XXXVIII. Святой город Бенарес
Всё же, купание в священных водах достигает настоящего апогея только в Каши, или Бенаресе. Веками хинду оказываются зачарованы образом реки Ганги, так похожей на саму жизнь. Каждый купальщик входит в свой поток, и двух одинаковых течений никогда не бывает — но сама река остается; у нее есть имя, единство. И потому, вопрос, который задает себе индус, ныряя в реку таков: есть ли у него, как и у реки, единство и возможность определить себя? Как и река, мы сами постоянно изменяемся; мы образованы сотнями всевозможных ручьев, бесконечным множеством эго; но всё же, всегда есть нечто, дающее нам иллюзию цельности — имя. А хинду сомневается даже и в постоянстве имени, будучи отчасти растворенным водами.
С восходом солнца толпы верующих стекаются к гхатам Ганги. Пройдя по узким улицам старого города, они по широким ступеням спускаются в серые речные волны.
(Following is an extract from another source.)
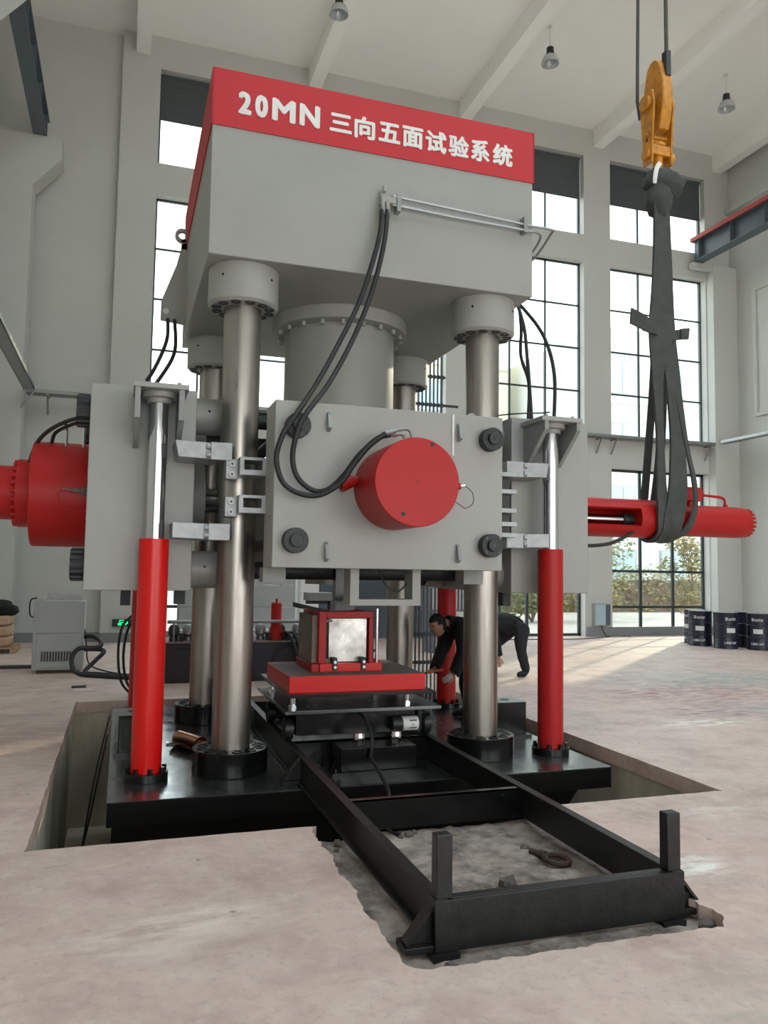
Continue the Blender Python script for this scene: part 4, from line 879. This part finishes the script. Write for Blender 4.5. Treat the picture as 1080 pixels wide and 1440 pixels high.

На гхатах брахманы продают четки и читают молитвы. По нисходящим ступеням верующие шагают в реку, полуголые или в развевающихся плащах, колышущихся вокруг. Женщины не снимают сари, и те прилипают к их телам, когда они опускаются под воду. Ритуал омовения очень сложен. Вначале хинду зачерпывает немного воды ладонями, и позволяет ей сочиться сквозь пальцы, а сам бормочет древние молитвенные формулы на санскрите. Потом он несколько раз окунает голову, а после целиком погружается под воду. Все полоскают рот и пьют воды Ганги. Нужно помнить, что эта темная жидкость полна грязи, мочи и остатков умерших. Некоторые стараются основательно промокнуть, другие просто сидят, скрестив ноги, полупогрузившись в воду и медитируя. Иные ныряют в поток и бодро плавают. Здесь много лодок, полных детей и туристов, обычно плывущих вверх по течению. Иногда показывается необычное бревно, подпрыгивающее и крутящееся на поверхности воды. На самом деле, это вовсе не дерево, а труп, уносимый к морю; мертвец проплывает через всю Индию–Мать, если только его не съедят пресноводные рыбы, населяющие священную реку. Такой труп означает, что умерший был прокаженным — их тела никогда не сжигают, а бросают в волны реки.